Data provided:

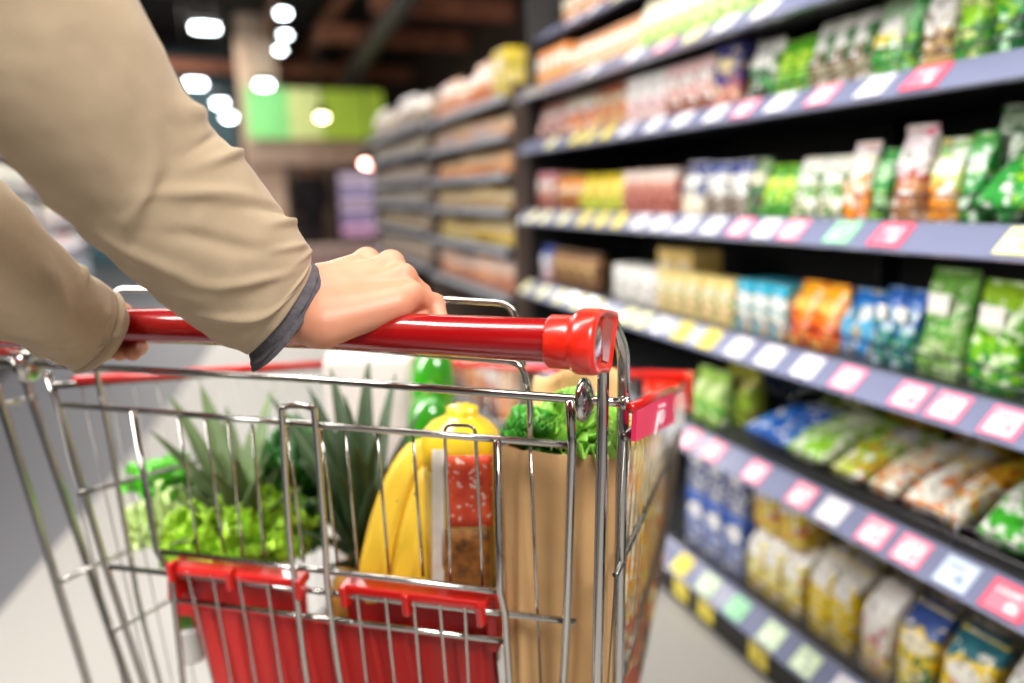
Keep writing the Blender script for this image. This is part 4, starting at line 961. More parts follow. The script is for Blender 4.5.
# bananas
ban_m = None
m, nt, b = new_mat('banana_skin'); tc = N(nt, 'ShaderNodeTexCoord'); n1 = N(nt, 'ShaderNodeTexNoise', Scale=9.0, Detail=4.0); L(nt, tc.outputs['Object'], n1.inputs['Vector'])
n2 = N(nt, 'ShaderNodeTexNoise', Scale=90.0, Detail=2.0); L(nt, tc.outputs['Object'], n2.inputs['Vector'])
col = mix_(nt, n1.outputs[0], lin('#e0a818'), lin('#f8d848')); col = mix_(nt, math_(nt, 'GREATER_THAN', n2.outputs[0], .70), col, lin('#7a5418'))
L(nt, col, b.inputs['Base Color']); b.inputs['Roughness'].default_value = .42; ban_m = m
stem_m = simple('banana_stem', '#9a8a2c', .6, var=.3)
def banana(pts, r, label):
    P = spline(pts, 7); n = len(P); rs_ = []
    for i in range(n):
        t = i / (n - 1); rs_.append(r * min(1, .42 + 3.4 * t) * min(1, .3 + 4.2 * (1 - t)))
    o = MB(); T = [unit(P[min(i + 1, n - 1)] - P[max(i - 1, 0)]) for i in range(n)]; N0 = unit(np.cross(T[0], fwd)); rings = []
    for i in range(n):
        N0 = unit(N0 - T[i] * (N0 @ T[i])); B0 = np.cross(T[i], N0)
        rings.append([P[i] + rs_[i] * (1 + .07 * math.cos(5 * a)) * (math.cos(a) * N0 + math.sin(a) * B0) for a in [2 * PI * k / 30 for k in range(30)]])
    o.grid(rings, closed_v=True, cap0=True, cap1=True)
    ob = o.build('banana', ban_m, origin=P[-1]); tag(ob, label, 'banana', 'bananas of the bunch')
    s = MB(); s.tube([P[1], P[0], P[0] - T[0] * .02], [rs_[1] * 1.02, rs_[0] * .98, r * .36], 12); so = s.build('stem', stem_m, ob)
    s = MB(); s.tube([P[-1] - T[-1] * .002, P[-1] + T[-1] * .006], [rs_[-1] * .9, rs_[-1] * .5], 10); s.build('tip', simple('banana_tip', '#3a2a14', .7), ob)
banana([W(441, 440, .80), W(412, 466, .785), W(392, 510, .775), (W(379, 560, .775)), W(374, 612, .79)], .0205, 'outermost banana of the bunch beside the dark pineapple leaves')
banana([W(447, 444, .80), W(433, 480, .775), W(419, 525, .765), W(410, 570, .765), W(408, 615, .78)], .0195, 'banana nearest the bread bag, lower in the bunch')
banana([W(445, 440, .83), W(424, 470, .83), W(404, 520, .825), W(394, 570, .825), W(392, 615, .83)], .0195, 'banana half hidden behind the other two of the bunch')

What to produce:
Without including any picture, repeat the data exactly.

Output of the task:
Keep writing the Blender script for this image. This is part 4, starting at line 961. More parts follow. The script is for Blender 4.5.
# bananas
ban_m = None
m, nt, b = new_mat('banana_skin'); tc = N(nt, 'ShaderNodeTexCoord'); n1 = N(nt, 'ShaderNodeTexNoise', Scale=9.0, Detail=4.0); L(nt, tc.outputs['Object'], n1.inputs['Vector'])
n2 = N(nt, 'ShaderNodeTexNoise', Scale=90.0, Detail=2.0); L(nt, tc.outputs['Object'], n2.inputs['Vector'])
col = mix_(nt, n1.outputs[0], lin('#e0a818'), lin('#f8d848')); col = mix_(nt, math_(nt, 'GREATER_THAN', n2.outputs[0], .70), col, lin('#7a5418'))
L(nt, col, b.inputs['Base Color']); b.inputs['Roughness'].default_value = .42; ban_m = m
stem_m = simple('banana_stem', '#9a8a2c', .6, var=.3)
def banana(pts, r, label):
    P = spline(pts, 7); n = len(P); rs_ = []
    for i in range(n):
        t = i / (n - 1); rs_.append(r * min(1, .42 + 3.4 * t) * min(1, .3 + 4.2 * (1 - t)))
    o = MB(); T = [unit(P[min(i + 1, n - 1)] - P[max(i - 1, 0)]) for i in range(n)]; N0 = unit(np.cross(T[0], fwd)); rings = []
    for i in range(n):
        N0 = unit(N0 - T[i] * (N0 @ T[i])); B0 = np.cross(T[i], N0)
        rings.append([P[i] + rs_[i] * (1 + .07 * math.cos(5 * a)) * (math.cos(a) * N0 + math.sin(a) * B0) for a in [2 * PI * k / 30 for k in range(30)]])
    o.grid(rings, closed_v=True, cap0=True, cap1=True)
    ob = o.build('banana', ban_m, origin=P[-1]); tag(ob, label, 'banana', 'bananas of the bunch')
    s = MB(); s.tube([P[1], P[0], P[0] - T[0] * .02], [rs_[1] * 1.02, rs_[0] * .98, r * .36], 12); so = s.build('stem', stem_m, ob)
    s = MB(); s.tube([P[-1] - T[-1] * .002, P[-1] + T[-1] * .006], [rs_[-1] * .9, rs_[-1] * .5], 10); s.build('tip', simple('banana_tip', '#3a2a14', .7), ob)
banana([W(441, 440, .80), W(412, 466, .785), W(392, 510, .775), (W(379, 560, .775)), W(374, 612, .79)], .0205, 'outermost banana of the bunch beside the dark pineapple leaves')
banana([W(447, 444, .80), W(433, 480, .775), W(419, 525, .765), W(410, 570, .765), W(408, 615, .78)], .0195, 'banana nearest the bread bag, lower in the bunch')
banana([W(445, 440, .83), W(424, 470, .83), W(404, 520, .825), W(394, 570, .825), W(392, 615, .83)], .0195, 'banana half hidden behind the other two of the bunch')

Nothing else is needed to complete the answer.